«Vosotros, ¿quién decís que soy yo?» (Mc 8, 29)
Si uno ama al prójimo con corazón puro y generoso, quiere decir que conoce verdaderamente a Dios. (Benedicto XVI)
Este domingo —XXIV del tiempo ordinario— la Palabra de Dios nos interpela con dos cuestiones cruciales que resumiría así: «¿Quién es para ti Jesús de Nazaret?». Y a continuación: «¿Tu fe se traduce en obras o no?».
El primer interrogante lo encontramos en el Evangelio de hoy, cuando Jesús pregunta a sus discípulos: «Vosotros, ¿quién decís que soy yo?» (Mc 8, 29). La respuesta de Pedro es clara e inmediata: «Tú eres el Cristo», esto es, el Mesías, el consagrado de Dios enviado a salvar a su pueblo. Así pues, Pedro y los demás Apóstoles, a diferencia de la mayor parte de la gente, creen que Jesús no es sólo un gran maestro o un profeta, sino mucho más. Tienen fe: creen que en él está presente y actúa Dios. Inmediatamente después de esta profesión de fe, sin embargo, cuando Jesús por primera vez anuncia abiertamente que tendrá que padecer y morir, el propio Pedro se opone a la perspectiva de sufrimiento y de muerte. Entonces Jesús tiene que reprocharle con fuerza para hacerle comprender que no basta creer que él es Dios, sino que, impulsados por la caridad, es necesario seguirlo por su mismo camino, el de la cruz (cf. Mc 8, 31-33). Jesús no vino a enseñarnos una filosofía, sino a mostrarnos una senda; más aún, la senda que conduce a la vida.
Esta senda es el amor, que es la expresión de la verdadera fe. Si uno ama al prójimo con corazón puro y generoso, quiere decir que conoce verdaderamente a Dios. En cambio, si alguien dice que tiene fe, pero no ama a los hermanos, no es un verdadero creyente. Dios no habita en él. Lo afirma claramente Santiago en la segunda lectura de la misa de este domingo: «La fe, si no tiene obras, está realmente muerta» (St 2, 17).

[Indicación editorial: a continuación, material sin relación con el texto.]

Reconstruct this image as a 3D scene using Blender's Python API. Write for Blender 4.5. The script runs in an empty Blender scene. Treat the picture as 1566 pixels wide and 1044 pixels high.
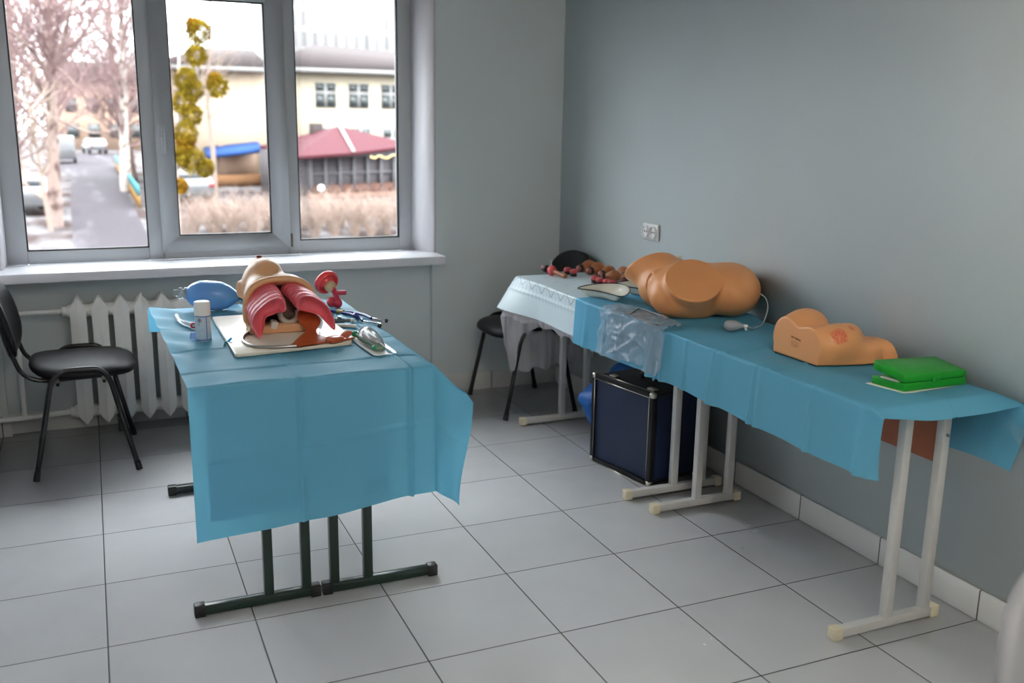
import bpy, bmesh, math, random
import numpy as np
from mathutils import Vector, Matrix, Euler

S = bpy.context.scene
COL = S.collection
PI = math.pi
WM = {}          # world matrix of every parent object, known before the depsgraph runs


def lin(c):
    """sRGB 0-255 triple -> linear rgba"""
    out = []
    for v in c:
        v = v / 255.0
        out.append(v / 12.92 if v <= 0.04045 else ((v + 0.055) / 1.055) ** 2.4)
    return (*out, 1.0)


# ------------------------------------------------------------------ materials
def new_mat(name):
    m = bpy.data.materials.new(name)
    m.use_nodes = True
    nt = m.node_tree
    b = nt.nodes['Principled BSDF']
    return m, nt, b


def mat(name, col, rough=0.5, metal=0.0, spec=0.5, bump=0.0, bscale=60.0, vary=0.0, vscale=8.0, coat=0.0, sss=0.0,
        trans=0.0, alpha=1.0, emit=0.0, ior=1.45, sheen=0.0):
    m, nt, b = new_mat(name)
    c = lin(col) if max(col) > 1.0 else (*col, 1.0)
    b.inputs['Base Color'].default_value = c
    b.inputs['Roughness'].default_value = rough
    b.inputs['Metallic'].default_value = metal
    b.inputs['Specular IOR Level'].default_value = spec
    b.inputs['IOR'].default_value = ior
    if coat:
        b.inputs['Coat Weight'].default_value = coat
        b.inputs['Coat Roughness'].default_value = 0.08
    if sss:
        b.inputs['Subsurface Weight'].default_value = sss
        b.inputs['Subsurface Radius'].default_value = (0.02, 0.008, 0.004)
        b.inputs['Subsurface Scale'].default_value = 0.3
    if trans:
        b.inputs['Transmission Weight'].default_value = trans
    if sheen:
        b.inputs['Sheen Weight'].default_value = sheen
    if alpha < 1.0:
        b.inputs['Alpha'].default_value = alpha
    if emit:
        b.inputs['Emission Color'].default_value = c
        b.inputs['Emission Strength'].default_value = emit
    tc = None
    if bump or vary:
        tc = nt.nodes.new('ShaderNodeTexCoord')
    if vary:
        n = nt.nodes.new('ShaderNodeTexNoise')
        n.inputs['Scale'].default_value = vscale
        n.inputs['Detail'].default_value = 5
        nt.links.new(tc.outputs['Object'], n.inputs['Vector'])
        mr = nt.nodes.new('ShaderNodeMapRange')
        mr.inputs['From Min'].default_value = 0.3
        mr.inputs['From Max'].default_value = 0.7
        mr.inputs['To Min'].default_value = 1.0 - vary
        mr.inputs['To Max'].default_value = 1.0 + vary
        nt.links.new(n.outputs['Fac'], mr.inputs['Value'])
        mx = nt.nodes.new('ShaderNodeMix')
        mx.data_type = 'RGBA'
        mx.blend_type = 'MULTIPLY'
        mx.inputs[0].default_value = 1.0
        mx.inputs[6].default_value = c
        nt.links.new(mr.outputs['Result'], mx.inputs[7])
        nt.links.new(mx.outputs[2], b.inputs['Base Color'])
    if bump:
        n = nt.nodes.new('ShaderNodeTexNoise')
        n.inputs['Scale'].default_value = bscale
        n.inputs['Detail'].default_value = 4
        nt.links.new(tc.outputs['Object'], n.inputs['Vector'])
        bp = nt.nodes.new('ShaderNodeBump')
        bp.inputs['Strength'].default_value = bump
        bp.inputs['Distance'].default_value = 0.01
        nt.links.new(n.outputs['Fac'], bp.inputs['Height'])
        nt.links.new(bp.outputs['Normal'], b.inputs['Normal'])
    return m


def thin_mat(name, col, fac_trans=0.5, rough=0.6, clear=0.0, gloss=0.0, bump=0.3, bscale=400.0, tcol=None):
    """woven or film sheet: diffuse + translucent (+ clear see-through share) (+ gloss)"""
    m, nt, b = new_mat(name)
    nt.nodes.remove(b)
    out = nt.nodes['Material Output']
    c = lin(col)
    d = nt.nodes.new('ShaderNodeBsdfDiffuse')
    d.inputs['Color'].default_value = c
    t = nt.nodes.new('ShaderNodeBsdfTranslucent')
    t.inputs['Color'].default_value = lin(tcol) if tcol else c
    mx = nt.nodes.new('ShaderNodeMixShader')
    mx.inputs[0].default_value = fac_trans
    nt.links.new(d.outputs[0], mx.inputs[1])
    nt.links.new(t.outputs[0], mx.inputs[2])
    last = mx
    if bump:
        tc = nt.nodes.new('ShaderNodeTexCoord')
        n = nt.nodes.new('ShaderNodeTexNoise')
        n.inputs['Scale'].default_value = bscale
        n.inputs['Detail'].default_value = 3
        nt.links.new(tc.outputs['Object'], n.inputs['Vector'])
        bp = nt.nodes.new('ShaderNodeBump')
        bp.inputs['Strength'].default_value = bump
        bp.inputs['Distance'].default_value = 0.003
        nt.links.new(n.outputs['Fac'], bp.inputs['Height'])
        nt.links.new(bp.outputs['Normal'], d.inputs['Normal'])
    if gloss:
        g = nt.nodes.new('ShaderNodeBsdfGlossy')
        g.inputs['Roughness'].default_value = rough
        g.inputs['Color'].default_value = (1, 1, 1, 1)
        lw = nt.nodes.new('ShaderNodeLayerWeight')
        lw.inputs['Blend'].default_value = 0.25
        mul = nt.nodes.new('ShaderNodeMath')
        mul.operation = 'MULTIPLY_ADD'
        mul.inputs[1].default_value = gloss
        mul.inputs[2].default_value = gloss * 0.15
        nt.links.new(lw.outputs['Fresnel'], mul.inputs[0])
        m2 = nt.nodes.new('ShaderNodeMixShader')
        nt.links.new(mul.outputs[0], m2.inputs[0])
        nt.links.new(last.outputs[0], m2.inputs[1])
        nt.links.new(g.outputs[0], m2.inputs[2])
        last = m2
    if clear:
        tr = nt.nodes.new('ShaderNodeBsdfTransparent')
        m3 = nt.nodes.new('ShaderNodeMixShader')
        m3.inputs[0].default_value = clear
        nt.links.new(last.outputs[0], m3.inputs[1])
        nt.links.new(tr.outputs[0], m3.inputs[2])
        last = m3
    nt.links.new(last.outputs[0], out.inputs['Surface'])
    return m


def clear_mat(name, tint=(235, 240, 242), gloss=0.35, rough=0.08, body=0.1, bodycol=(225, 228, 230)):
    """clear plastic or pane glass: see-through, a share of body colour and a fresnel gloss"""
    m, nt, b = new_mat(name)
    nt.nodes.remove(b)
    out = nt.nodes['Material Output']
    tr = nt.nodes.new('ShaderNodeBsdfTransparent')
    tr.inputs['Color'].default_value = lin(tint)
    d = nt.nodes.new('ShaderNodeBsdfDiffuse')
    d.inputs['Color'].default_value = lin(bodycol)
    mx = nt.nodes.new('ShaderNodeMixShader')
    mx.inputs[0].default_value = body
    nt.links.new(tr.outputs[0], mx.inputs[1])
    nt.links.new(d.outputs[0], mx.inputs[2])
    g = nt.nodes.new('ShaderNodeBsdfGlossy')
    g.inputs['Roughness'].default_value = rough
    lw = nt.nodes.new('ShaderNodeLayerWeight')
    lw.inputs['Blend'].default_value = 0.2
    mul = nt.nodes.new('ShaderNodeMath')
    mul.operation = 'MULTIPLY'
    mul.inputs[1].default_value = gloss
    nt.links.new(lw.outputs['Fresnel'], mul.inputs[0])
    m2 = nt.nodes.new('ShaderNodeMixShader')
    nt.links.new(mul.outputs[0], m2.inputs[0])
    nt.links.new(mx.outputs[0], m2.inputs[1])
    nt.links.new(g.outputs[0], m2.inputs[2])
    nt.links.new(m2.outputs[0], out.inputs['Surface'])
    return m


# ------------------------------------------------------------------ mesh builder
def frame_z(d):
    d = Vector(d).normalized()
    up = Vector((0, 0, 1)) if abs(d.z) < 0.95 else Vector((1, 0, 0))
    x = up.cross(d).normalized()
    y = d.cross(x)
    return Matrix((x, y, d)).transposed()


class MB:
    def __init__(self, smooth=40.0):
        self.bm = bmesh.new()
        self.sm = smooth

    def box(self, c, s, rot=None, bevel=0.0, seg=2):
        r = bmesh.ops.create_cube(self.bm, size=1.0)
        vs = r['verts']
        bmesh.ops.scale(self.bm, vec=Vector(s), verts=vs)
        if bevel > 0:
            es = list({e for v in vs for e in v.link_edges})
            o = bmesh.ops.bevel(self.bm, geom=es, offset=min(bevel, min(s) * 0.49), segments=seg, profile=0.5, affect='EDGES')
            vs = list({v for f in o['faces'] for v in f.verts} | {v for v in vs if v.is_valid})
        if rot is not None:
            R = rot if isinstance(rot, Matrix) else Euler(rot).to_matrix()
            bmesh.ops.rotate(self.bm, cent=(0, 0, 0), matrix=R.to_3x3(), verts=vs)
        bmesh.ops.translate(self.bm, vec=Vector(c), verts=vs)
        return self

    def bb(self, x0, x1, y0, y1, z0, z1, bevel=0.0):
        return self.box(((x0 + x1) / 2, (y0 + y1) / 2, (z0 + z1) / 2), (abs(x1 - x0), abs(y1 - y0), abs(z1 - z0)), None, bevel)

    def bar(self, p0, p1, w, h, bevel=0.0, up=(0, 0, 1)):
        """rectangular bar from p0 to p1"""
        p0, p1 = Vector(p0), Vector(p1)
        d = (p1 - p0)
        L = d.length
        d.normalize()
        u = Vector(up)
        if abs(u.dot(d)) > 0.98:
            u = Vector((1, 0, 0))
        x = u.cross(d).normalized()
        y = d.cross(x)
        R = Matrix((x, y, d)).transposed()
        return self.box((p0 + p1) / 2, (w, h, L), R, bevel)

    def cyl(self, p0, p1, r0, r1=None, n=20, caps=True):
        return self.tube([p0, p1], r0, n, radii=[r0, r0 if r1 is None else r1], caps=caps)

    def tube(self, path, r, n=12, radii=None, caps=True, closed=False):
        P = [Vector(p) for p in path]
        k = len(P)
        rings = []
        prev = None
        for i, p in enumerate(P):
            if closed:
                d = P[(i + 1) % k] - P[i - 1]
            elif i == 0:
                d = P[1] - P[0]
            elif i == k - 1:
                d = P[-1] - P[-2]
            else:
                d = (P[i + 1] - P[i]).normalized() + (P[i] - P[i - 1]).normalized()
            if d.length < 1e-9:
                d = Vector((0, 0, 1))
            d.normalize()
            if prev is None:
                F = frame_z(d)
                x = F.col[0].copy()
            else:
                x = prev - d * prev.dot(d)
                if x.length < 1e-6:
                    x = frame_z(d).col[0].copy()
                x.normalize()
            prev = x
            y = d.cross(x)
            rr = radii[i] if radii else r
            rings.append([self.bm.verts.new(p + (x * math.cos(2 * PI * j / n) + y * math.sin(2 * PI * j / n)) * rr) for j in range(n)])
        m = k if closed else k - 1
        for i in range(m):
            a, b = rings[i], rings[(i + 1) % k]
            for j in range(n):
                self.bm.faces.new((a[j], a[(j + 1) % n], b[(j + 1) % n], b[j]))
        if caps and not closed:
            self.bm.faces.new(rings[0][::-1])
            self.bm.faces.new(rings[-1])
        return self

    def lathe(self, prof, n=28, M=None, sx=1.0, sy=1.0):
        """prof: list of (r, z); closed at ends where r == 0"""
        M = M or Matrix.Identity(4)
        rings = []
        for r, z in prof:
            if r < 1e-7:
                rings.append([self.bm.verts.new(M @ Vector((0, 0, z)))])
            else:
                rings.append([self.bm.verts.new(M @ Vector((r * sx * math.cos(2 * PI * j / n), r * sy * math.sin(2 * PI * j / n), z))) for j in range(n)])
        for a, b in zip(rings[:-1], rings[1:]):
            for j in range(n):
                jj = (j + 1) % n
                if len(a) == 1 and len(b) == 1:
                    continue
                if len(a) == 1:
                    self.bm.faces.new((a[0], b[jj], b[j]))
                elif len(b) == 1:
                    self.bm.faces.new((a[j], a[jj], b[0]))
                else:
                    self.bm.faces.new((a[j], a[jj], b[jj], b[j]))
        return self

    def ell(self, c, r, rot=None, n=20, m=12):
        prof = [(math.sin(PI * i / m), -math.cos(PI * i / m)) for i in range(m + 1)]
        prof[0] = (0, -1)
        prof[-1] = (0, 1)
        R = (rot if isinstance(rot, Matrix) else Euler(rot or (0, 0, 0)).to_matrix()).to_4x4()
        M = Matrix.Translation(Vector(c)) @ R @ Matrix.Diagonal((*r, 1.0))
        return self.lathe(prof, n, M)

    def grid(self, fn, nu, nv, wrap_u=False):
        V = [[self.bm.verts.new(Vector(fn(i / (nu if wrap_u else nu - 1), j / (nv - 1)))) for j in range(nv)] for i in range(nu)]
        for i in range(nu if wrap_u else nu - 1):
            for j in range(nv - 1):
                a = V[i]
                b = V[(i + 1) % nu]
                self.bm.faces.new((a[j], b[j], b[j + 1], a[j + 1]))
        return self

    def prism(self, pts, z0, z1, M=None, bevel=0.0):
        M = M or Matrix.Identity(4)
        a = [self.bm.verts.new(M @ Vector((x, y, z0))) for x, y in pts]
        b = [self.bm.verts.new(M @ Vector((x, y, z1))) for x, y in pts]
        n = len(pts)
        fs = [self.bm.faces.new(a[::-1]), self.bm.faces.new(b)]
        for i in range(n):
            fs.append(self.bm.faces.new((a[i], a[(i + 1) % n], b[(i + 1) % n], b[i])))
        if bevel:
            es = list({e for f in fs for e in f.edges})
            bmesh.ops.bevel(self.bm, geom=es, offset=bevel, segments=2, profile=0.5, affect='EDGES')
        return self

    def raw(self, V, F):
        vs = [self.bm.verts.new(Vector(v)) for v in V]
        for f in F:
            self.bm.faces.new([vs[i] for i in f])
        return self

    def build(self, name, material, parent=None, world=True, solid=0.0, sub=0):
        bm = self.bm
        bm.normal_update()
        bmesh.ops.recalc_face_normals(bm, faces=bm.faces) if self.sm >= 0 else None
        lim = math.radians(abs(self.sm))
        for e in bm.edges:
            if len(e.link_faces) == 2:
                e.smooth = e.calc_face_angle(0.0) < lim
        me = bpy.data.meshes.new(name)
        bm.to_mesh(me)
        bm.free()
        for p in me.polygons:
            p.use_smooth = True
        return link(name, me, material, parent, world, solid, sub)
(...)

Al respecto me agrada citar un escrito de san Juan Crisóstomo, uno de los grandes Padres de la Iglesia que el calendario litúrgico nos invita hoy a recordar. Justamente comentando el pasaje citado de la carta de Santiago, escribe: «Uno puede incluso tener una recta fe en el Padre y en el Hijo, como en el Espíritu Santo, pero si carece de una vida recta, su fe no le servirá para la salvación. Así que cuando lees en el Evangelio: «Esta es la vida eterna: que te conozcan ti, el único Dios verdadero» (Jn 17, 3), no pienses que este versículo basta para salvarnos: se necesitan una vida y un comportamiento purísimos» (cit. en J.A. Cramer, Catenae graecorum Patrum in N.T., vol. VIII: In Epist. Cath. et Apoc., Oxford 1844).